* SET TASK: The listing below begins with the first line you should copy; stop after the line containing "S.camera = cam", and drop every picture.

**** GIVEN DATA

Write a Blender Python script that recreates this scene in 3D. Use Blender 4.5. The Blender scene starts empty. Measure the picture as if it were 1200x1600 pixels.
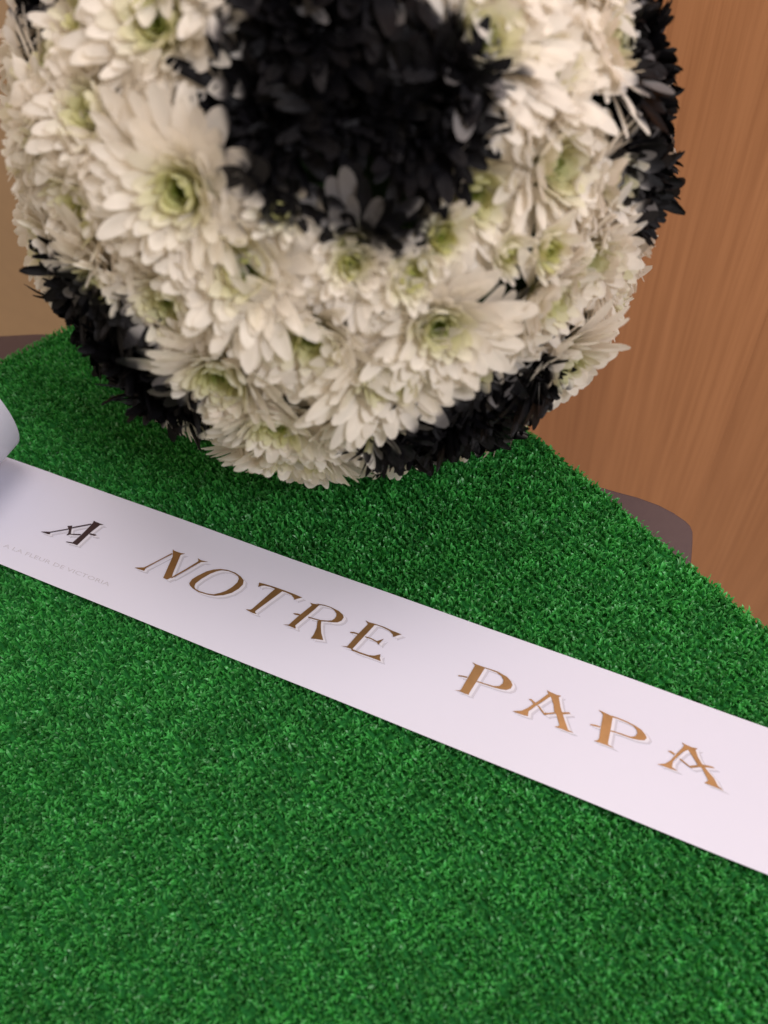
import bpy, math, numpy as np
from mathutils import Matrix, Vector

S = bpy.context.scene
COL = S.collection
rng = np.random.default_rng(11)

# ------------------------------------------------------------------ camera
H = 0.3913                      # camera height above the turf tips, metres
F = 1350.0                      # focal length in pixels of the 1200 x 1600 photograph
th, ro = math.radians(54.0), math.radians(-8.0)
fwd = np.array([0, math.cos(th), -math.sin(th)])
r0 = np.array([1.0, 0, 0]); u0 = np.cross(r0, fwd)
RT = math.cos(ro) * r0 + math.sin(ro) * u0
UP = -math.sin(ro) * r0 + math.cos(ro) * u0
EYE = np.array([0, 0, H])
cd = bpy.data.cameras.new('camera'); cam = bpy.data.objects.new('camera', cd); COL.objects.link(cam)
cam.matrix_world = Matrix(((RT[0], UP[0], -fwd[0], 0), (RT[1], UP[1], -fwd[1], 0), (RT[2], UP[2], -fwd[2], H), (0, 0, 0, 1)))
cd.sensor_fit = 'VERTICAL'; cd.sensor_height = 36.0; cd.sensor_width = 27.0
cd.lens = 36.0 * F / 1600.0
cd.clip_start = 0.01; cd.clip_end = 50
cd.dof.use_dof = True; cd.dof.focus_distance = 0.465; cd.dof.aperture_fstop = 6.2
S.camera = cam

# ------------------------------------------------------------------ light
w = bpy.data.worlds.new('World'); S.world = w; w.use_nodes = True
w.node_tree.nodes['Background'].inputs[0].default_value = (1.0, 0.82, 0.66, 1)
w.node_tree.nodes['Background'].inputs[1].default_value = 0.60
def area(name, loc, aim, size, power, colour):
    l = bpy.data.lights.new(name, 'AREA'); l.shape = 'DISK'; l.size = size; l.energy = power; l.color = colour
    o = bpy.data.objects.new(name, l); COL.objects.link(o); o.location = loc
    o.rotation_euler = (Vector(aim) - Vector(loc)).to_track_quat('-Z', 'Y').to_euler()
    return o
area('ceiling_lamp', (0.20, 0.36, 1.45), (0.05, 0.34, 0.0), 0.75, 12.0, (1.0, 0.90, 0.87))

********

* REPLY:
Write a Blender Python script that recreates this scene in 3D. Use Blender 4.5. The Blender scene starts empty. Measure the picture as if it were 1200x1600 pixels.
import bpy, math, numpy as np
from mathutils import Matrix, Vector

S = bpy.context.scene
COL = S.collection
rng = np.random.default_rng(11)

# ------------------------------------------------------------------ camera
H = 0.3913                      # camera height above the turf tips, metres
F = 1350.0                      # focal length in pixels of the 1200 x 1600 photograph
th, ro = math.radians(54.0), math.radians(-8.0)
fwd = np.array([0, math.cos(th), -math.sin(th)])
r0 = np.array([1.0, 0, 0]); u0 = np.cross(r0, fwd)
RT = math.cos(ro) * r0 + math.sin(ro) * u0
UP = -math.sin(ro) * r0 + math.cos(ro) * u0
EYE = np.array([0, 0, H])
cd = bpy.data.cameras.new('camera'); cam = bpy.data.objects.new('camera', cd); COL.objects.link(cam)
cam.matrix_world = Matrix(((RT[0], UP[0], -fwd[0], 0), (RT[1], UP[1], -fwd[1], 0), (RT[2], UP[2], -fwd[2], H), (0, 0, 0, 1)))
cd.sensor_fit = 'VERTICAL'; cd.sensor_height = 36.0; cd.sensor_width = 27.0
cd.lens = 36.0 * F / 1600.0
cd.clip_start = 0.01; cd.clip_end = 50
cd.dof.use_dof = True; cd.dof.focus_distance = 0.465; cd.dof.aperture_fstop = 6.2
S.camera = cam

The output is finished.